Dataset excerpt
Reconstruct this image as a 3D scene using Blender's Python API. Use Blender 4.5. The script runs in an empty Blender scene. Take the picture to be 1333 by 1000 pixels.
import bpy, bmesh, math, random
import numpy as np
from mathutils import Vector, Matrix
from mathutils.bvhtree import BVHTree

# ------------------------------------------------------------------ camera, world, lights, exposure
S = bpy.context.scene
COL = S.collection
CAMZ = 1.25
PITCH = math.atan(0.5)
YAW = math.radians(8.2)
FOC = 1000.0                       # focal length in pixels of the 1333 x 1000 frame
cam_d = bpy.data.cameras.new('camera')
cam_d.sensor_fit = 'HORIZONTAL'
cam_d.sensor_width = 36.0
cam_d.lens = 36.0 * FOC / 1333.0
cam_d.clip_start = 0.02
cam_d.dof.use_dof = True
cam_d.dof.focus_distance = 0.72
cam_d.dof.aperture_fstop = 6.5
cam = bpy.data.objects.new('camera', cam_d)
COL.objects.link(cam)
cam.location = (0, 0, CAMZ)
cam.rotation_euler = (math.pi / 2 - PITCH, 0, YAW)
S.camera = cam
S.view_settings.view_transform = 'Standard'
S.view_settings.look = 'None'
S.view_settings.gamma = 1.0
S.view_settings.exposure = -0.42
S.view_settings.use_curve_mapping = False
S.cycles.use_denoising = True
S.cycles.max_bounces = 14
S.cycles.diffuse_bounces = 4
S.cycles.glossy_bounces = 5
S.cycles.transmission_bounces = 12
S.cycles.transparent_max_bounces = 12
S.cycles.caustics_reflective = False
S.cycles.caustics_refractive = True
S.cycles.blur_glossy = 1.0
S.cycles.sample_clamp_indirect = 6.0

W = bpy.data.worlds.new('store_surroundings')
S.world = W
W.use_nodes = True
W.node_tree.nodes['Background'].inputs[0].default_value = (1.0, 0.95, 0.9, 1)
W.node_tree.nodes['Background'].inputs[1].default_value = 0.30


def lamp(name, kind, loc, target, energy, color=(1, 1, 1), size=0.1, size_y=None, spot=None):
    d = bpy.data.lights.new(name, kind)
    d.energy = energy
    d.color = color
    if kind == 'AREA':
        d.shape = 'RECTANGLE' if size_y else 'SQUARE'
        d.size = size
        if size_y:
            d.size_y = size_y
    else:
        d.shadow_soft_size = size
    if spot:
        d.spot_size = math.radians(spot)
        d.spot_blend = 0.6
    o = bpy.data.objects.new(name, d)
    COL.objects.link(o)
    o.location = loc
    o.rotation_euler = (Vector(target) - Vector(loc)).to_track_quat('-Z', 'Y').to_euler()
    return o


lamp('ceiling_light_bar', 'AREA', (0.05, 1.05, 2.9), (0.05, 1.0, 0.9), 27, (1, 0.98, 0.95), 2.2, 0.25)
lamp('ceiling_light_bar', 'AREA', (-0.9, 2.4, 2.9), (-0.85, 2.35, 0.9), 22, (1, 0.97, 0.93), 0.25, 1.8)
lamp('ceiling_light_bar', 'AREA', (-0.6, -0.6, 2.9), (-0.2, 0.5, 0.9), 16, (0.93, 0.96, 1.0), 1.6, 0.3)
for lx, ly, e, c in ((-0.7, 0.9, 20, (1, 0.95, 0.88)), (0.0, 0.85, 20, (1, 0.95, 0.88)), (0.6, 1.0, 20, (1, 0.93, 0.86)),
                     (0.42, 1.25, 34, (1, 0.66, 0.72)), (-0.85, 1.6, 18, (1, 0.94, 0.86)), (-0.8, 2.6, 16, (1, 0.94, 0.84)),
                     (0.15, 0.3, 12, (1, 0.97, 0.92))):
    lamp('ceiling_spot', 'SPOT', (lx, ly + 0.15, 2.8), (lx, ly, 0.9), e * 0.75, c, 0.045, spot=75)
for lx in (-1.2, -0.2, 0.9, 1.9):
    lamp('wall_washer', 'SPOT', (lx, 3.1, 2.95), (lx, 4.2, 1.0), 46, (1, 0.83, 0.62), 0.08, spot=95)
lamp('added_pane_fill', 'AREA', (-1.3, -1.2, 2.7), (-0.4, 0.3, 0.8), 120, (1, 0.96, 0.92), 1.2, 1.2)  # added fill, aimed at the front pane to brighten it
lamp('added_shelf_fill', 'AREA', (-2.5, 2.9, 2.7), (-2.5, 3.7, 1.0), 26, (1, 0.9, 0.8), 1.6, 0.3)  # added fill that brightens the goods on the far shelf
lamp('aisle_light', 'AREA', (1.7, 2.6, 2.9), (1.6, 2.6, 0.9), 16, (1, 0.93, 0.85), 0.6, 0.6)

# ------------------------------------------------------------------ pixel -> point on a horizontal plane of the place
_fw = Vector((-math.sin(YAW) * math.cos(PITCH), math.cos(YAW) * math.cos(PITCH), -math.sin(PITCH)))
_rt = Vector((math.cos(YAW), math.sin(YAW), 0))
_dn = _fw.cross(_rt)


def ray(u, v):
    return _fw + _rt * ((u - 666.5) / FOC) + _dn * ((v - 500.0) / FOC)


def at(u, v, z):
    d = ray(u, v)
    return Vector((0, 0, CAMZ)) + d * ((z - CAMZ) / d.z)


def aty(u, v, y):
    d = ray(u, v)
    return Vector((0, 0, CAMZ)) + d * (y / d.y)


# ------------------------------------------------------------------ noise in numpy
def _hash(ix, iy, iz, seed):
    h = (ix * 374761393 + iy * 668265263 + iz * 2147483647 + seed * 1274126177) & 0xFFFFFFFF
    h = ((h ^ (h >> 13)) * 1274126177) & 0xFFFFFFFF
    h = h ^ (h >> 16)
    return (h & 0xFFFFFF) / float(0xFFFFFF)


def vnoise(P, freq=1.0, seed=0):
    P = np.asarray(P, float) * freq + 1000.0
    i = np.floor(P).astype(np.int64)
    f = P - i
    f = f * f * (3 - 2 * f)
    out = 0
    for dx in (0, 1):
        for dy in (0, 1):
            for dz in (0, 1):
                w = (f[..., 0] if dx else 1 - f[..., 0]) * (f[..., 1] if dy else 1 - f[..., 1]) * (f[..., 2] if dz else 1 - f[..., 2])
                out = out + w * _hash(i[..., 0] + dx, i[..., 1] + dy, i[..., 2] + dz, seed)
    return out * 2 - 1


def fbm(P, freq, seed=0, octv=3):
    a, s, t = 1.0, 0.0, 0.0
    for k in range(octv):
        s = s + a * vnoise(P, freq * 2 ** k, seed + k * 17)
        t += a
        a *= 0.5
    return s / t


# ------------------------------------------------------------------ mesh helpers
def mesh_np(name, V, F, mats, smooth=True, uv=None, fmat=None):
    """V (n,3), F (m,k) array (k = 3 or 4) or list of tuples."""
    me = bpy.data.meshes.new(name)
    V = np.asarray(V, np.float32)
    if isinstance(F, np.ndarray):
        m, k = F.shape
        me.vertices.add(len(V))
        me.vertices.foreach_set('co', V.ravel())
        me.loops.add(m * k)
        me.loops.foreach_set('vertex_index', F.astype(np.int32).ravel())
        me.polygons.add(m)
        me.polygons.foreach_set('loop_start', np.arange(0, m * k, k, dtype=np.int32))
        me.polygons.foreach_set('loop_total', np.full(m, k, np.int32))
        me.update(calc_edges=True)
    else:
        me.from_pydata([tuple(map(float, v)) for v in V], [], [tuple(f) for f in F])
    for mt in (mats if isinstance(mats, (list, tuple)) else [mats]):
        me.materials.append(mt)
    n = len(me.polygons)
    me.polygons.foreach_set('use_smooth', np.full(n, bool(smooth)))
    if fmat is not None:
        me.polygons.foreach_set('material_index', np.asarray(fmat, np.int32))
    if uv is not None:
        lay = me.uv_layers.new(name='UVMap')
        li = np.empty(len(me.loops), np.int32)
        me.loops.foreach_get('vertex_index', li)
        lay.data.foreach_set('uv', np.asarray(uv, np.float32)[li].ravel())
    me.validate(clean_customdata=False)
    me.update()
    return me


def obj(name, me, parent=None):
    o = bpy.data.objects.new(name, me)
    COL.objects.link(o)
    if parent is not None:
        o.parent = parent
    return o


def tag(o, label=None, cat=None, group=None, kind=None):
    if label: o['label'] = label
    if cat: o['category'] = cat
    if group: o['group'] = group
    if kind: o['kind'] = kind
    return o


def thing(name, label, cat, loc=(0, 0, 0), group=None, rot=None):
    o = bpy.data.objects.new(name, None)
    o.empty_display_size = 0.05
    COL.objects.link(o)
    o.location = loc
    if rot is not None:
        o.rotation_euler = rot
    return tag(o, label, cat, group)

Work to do
Quote only the stretch of lines that starts the data above and ends with the line containing "from mathutils.bvhtree import BVHTree", both included.

Exercise result
Reconstruct this image as a 3D scene using Blender's Python API. Use Blender 4.5. The script runs in an empty Blender scene. Take the picture to be 1333 by 1000 pixels.
import bpy, bmesh, math, random
import numpy as np
from mathutils import Vector, Matrix
from mathutils.bvhtree import BVHTree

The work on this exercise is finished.